To investigate more details of NCS combustion, the effects of timings and heating values of the first and second heat releases on the reduction of overall combustion noise are investigated in this paper.
The engine employed in the research here is a supercharged, single cylinder DI diesel engine with a high pressure common rail fuel injection system. The engine was operated at 2000 rpm and 0.8MPa IMEP, and the structural attenuation of the test engine was calculated from the power spectrum of the FFT analysis of the in-cylinder pressure wave data and the cross power spectrum of the sound pressure of the engine noise by the coherence method. With the heat release history approximated by the Wiebe function, the pressure history could be calculated from the heat release history, and the simulated combustion noise was calculated from the pressure history and structural attenuation.
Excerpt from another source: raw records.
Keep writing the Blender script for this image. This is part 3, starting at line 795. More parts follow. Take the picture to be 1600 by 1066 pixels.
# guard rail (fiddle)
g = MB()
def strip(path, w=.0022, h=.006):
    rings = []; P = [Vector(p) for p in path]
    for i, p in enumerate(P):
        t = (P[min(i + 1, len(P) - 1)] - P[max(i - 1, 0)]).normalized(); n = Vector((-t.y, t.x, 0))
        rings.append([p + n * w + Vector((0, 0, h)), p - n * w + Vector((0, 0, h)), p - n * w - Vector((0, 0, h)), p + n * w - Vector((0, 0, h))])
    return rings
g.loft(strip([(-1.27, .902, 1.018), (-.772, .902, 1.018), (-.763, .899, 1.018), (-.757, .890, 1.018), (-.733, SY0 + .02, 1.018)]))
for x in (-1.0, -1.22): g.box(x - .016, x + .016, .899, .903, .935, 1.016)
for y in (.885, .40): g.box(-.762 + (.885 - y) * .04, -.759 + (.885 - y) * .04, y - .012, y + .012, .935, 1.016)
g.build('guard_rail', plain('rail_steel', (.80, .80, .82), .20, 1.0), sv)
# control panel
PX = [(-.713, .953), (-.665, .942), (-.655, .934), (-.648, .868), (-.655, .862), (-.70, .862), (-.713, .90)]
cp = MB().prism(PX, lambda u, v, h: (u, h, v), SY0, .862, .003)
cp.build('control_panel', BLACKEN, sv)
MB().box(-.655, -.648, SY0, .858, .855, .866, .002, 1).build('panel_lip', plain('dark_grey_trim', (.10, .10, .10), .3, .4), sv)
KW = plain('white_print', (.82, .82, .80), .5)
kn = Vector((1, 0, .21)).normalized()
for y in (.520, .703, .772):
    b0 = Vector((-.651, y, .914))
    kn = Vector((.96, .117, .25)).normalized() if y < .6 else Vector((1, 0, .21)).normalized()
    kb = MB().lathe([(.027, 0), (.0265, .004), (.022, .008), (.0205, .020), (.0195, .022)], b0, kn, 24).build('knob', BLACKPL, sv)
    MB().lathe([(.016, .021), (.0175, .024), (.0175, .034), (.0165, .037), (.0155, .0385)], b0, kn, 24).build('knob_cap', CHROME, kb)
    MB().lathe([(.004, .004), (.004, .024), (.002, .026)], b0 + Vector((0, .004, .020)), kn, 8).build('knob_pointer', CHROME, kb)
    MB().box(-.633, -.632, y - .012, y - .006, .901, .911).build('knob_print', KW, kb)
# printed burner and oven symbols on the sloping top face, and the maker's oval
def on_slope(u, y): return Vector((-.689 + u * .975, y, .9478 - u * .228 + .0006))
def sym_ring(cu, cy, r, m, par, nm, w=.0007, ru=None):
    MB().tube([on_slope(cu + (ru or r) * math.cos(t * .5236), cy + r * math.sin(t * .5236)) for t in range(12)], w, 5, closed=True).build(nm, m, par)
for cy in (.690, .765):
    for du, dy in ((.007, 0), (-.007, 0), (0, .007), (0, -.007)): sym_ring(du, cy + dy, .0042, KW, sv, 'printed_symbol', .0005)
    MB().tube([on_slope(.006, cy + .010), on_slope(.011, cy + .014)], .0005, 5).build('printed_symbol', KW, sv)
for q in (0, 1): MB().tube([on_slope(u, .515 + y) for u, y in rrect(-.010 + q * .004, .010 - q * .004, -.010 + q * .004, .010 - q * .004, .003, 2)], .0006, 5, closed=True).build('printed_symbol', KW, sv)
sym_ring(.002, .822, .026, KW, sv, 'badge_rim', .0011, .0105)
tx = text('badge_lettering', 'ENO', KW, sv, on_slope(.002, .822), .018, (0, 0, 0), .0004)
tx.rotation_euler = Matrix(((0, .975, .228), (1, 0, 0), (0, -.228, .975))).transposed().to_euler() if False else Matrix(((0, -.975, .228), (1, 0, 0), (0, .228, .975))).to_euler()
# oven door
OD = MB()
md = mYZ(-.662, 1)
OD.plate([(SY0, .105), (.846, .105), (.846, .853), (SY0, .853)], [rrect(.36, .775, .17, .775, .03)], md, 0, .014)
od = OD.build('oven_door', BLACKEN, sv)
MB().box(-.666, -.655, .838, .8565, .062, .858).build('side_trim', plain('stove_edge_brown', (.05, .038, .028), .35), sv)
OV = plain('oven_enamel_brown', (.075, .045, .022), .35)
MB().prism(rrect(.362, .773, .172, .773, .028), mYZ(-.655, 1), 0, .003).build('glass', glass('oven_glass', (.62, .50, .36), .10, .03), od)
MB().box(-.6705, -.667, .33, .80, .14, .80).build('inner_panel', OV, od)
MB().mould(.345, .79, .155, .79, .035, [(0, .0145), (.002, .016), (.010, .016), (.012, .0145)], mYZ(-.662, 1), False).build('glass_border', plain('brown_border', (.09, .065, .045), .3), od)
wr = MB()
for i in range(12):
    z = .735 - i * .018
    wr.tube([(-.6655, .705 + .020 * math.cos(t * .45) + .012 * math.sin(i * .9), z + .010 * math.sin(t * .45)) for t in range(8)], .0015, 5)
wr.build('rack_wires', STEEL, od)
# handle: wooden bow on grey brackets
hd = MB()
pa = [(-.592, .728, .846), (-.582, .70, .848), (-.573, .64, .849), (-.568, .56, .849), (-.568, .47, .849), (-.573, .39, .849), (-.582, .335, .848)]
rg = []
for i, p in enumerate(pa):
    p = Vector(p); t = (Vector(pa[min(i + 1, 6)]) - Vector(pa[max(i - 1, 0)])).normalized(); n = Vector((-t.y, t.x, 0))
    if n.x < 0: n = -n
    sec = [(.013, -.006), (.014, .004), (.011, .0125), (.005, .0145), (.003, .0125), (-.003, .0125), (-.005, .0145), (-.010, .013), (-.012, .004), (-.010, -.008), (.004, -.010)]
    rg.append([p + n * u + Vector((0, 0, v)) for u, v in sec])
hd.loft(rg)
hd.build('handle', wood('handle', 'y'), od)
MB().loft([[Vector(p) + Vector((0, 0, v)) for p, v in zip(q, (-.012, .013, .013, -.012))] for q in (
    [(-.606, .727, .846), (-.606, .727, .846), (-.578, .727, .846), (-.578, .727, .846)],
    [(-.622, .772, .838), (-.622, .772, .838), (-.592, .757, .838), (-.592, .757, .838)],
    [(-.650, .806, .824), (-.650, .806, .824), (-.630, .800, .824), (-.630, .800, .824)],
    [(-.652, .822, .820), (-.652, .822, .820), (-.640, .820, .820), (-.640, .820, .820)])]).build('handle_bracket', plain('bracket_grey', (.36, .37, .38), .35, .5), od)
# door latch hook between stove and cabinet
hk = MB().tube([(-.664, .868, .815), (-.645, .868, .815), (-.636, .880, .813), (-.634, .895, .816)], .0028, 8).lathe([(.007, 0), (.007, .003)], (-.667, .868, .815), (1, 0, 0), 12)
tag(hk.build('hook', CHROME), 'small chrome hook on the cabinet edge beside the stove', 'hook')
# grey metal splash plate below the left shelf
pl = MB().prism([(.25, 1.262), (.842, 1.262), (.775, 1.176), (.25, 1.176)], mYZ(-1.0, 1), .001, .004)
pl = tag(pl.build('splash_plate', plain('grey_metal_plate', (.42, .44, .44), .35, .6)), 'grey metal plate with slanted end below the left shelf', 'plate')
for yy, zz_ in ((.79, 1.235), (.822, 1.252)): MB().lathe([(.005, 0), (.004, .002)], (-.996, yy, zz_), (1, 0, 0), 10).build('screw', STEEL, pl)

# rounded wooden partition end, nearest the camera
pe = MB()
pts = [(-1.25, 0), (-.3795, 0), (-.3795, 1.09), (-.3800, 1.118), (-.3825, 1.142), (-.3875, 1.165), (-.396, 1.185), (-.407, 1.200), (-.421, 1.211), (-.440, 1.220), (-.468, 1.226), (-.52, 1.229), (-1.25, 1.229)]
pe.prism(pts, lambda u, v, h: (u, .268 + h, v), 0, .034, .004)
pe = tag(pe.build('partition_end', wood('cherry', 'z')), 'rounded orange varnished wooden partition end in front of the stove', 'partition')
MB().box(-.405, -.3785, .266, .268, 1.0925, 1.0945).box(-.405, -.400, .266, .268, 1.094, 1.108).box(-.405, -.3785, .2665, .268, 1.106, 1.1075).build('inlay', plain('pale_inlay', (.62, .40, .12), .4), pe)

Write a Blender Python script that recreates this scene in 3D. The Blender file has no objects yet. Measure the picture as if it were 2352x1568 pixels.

The test parameter variables are the combustion duration of crank angles of 10% burns in the first and second high temperature heat releases (CA101-2), the duration of the peaks of the maximum rate of pressure rise (dP/dθ1-2), and the heating values of the first and second fuel injections (Q1st and Q2nd). The effects of these parameter variables on the combustion noise were investigated. Simulations showed that the combustion noise was the minimum when the dP/dθ1-2 was 7.4 °CA, and that 4.1 dBA of combustion noise could be reduced by the NCS combustion, and this was verified by the engine tests. In the simulations, with the CA101-2 = 8 °CA and Q1st:Q2nd = 350J:450J, the overall combustion noise was the minimum, and further, the optimum heat release shape for the higher thermal efficiency and lower combustion noise are suggested in the paper.